3. Strive to overcome the fear of man which brings a snare. Instead of destroying all the Amalekites’ flocks and herds, Saul permitted the choicest ones to be spared, probably fearing the people would consider it foolish not to save some for themselves. For the Christian believer to sacrifice honor, pleasures, time, preferences, and money in seeking the unseen things of the spirit also will be deemed foolish by those whom we know. Let us not fear their disesteem but continue to pursue the course of self-denial which God approves.

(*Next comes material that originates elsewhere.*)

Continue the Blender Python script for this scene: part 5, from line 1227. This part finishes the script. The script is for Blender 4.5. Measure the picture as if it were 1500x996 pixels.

4. Repentance is the proper fruitage of godly sorrow. Saul falsely told Samuel that he had performed the Lord’s commandment when, in fact, he had been disobedient. When Samuel called his attention to the bleating of the sheep and the lowing of the oxen, Saul tried to justify his course of action. After being told the Lord had rejected him, Saul confessed that he had sinned, not from true repentance but rather out of hypocrisy because he sought honor and power with Israel instead of favor from God. "Then he said, I have sinned: yet honor me now, I pray thee, before the elders of my people, and before Israel, and turn again with me, that I may worship the LORD thy God" (1Samuel 15:30). In the cause of consecrated believers, because of weaknesses in the flesh and temptations, we sometimes stumble into sin unintentionally. Should this occur, we should immediately repent of our conduct, expressing to the heavenly Father deep regret for our failure to be more watchful concerning our words or conduct. Any attempt to justify our actions would further compound the matter and be most displeasing to God. Instead, let us promptly avail ourselves of the merciful provision at the throne of grace. "My little children, these things write I unto you, that ye sin not. And if any man sin, we have an advocate with the Father, Jesus Christ the righteous: and he is the propitiation for our sins: and not for ours only, but also for the sins of the whole world" (1 John 2:1,2).

Saul’s life which seemed so promising after his anointing, became a tragic example of how the exercise of self-will can turn one specially chosen by God away from his favor. There are many tests which the heavenly Father permits to come upon the Church now in order to prove her worthiness for future exaltation in the glorious kingdom of righteousness. Let us carefully examine our course to the end that we will be obedient sacrificers whose greatest joy is to do the will of our majestic Creator. May the folly of Israel’s first king be a sober reminder of our need to follow God’s instructions as revealed in his precious word.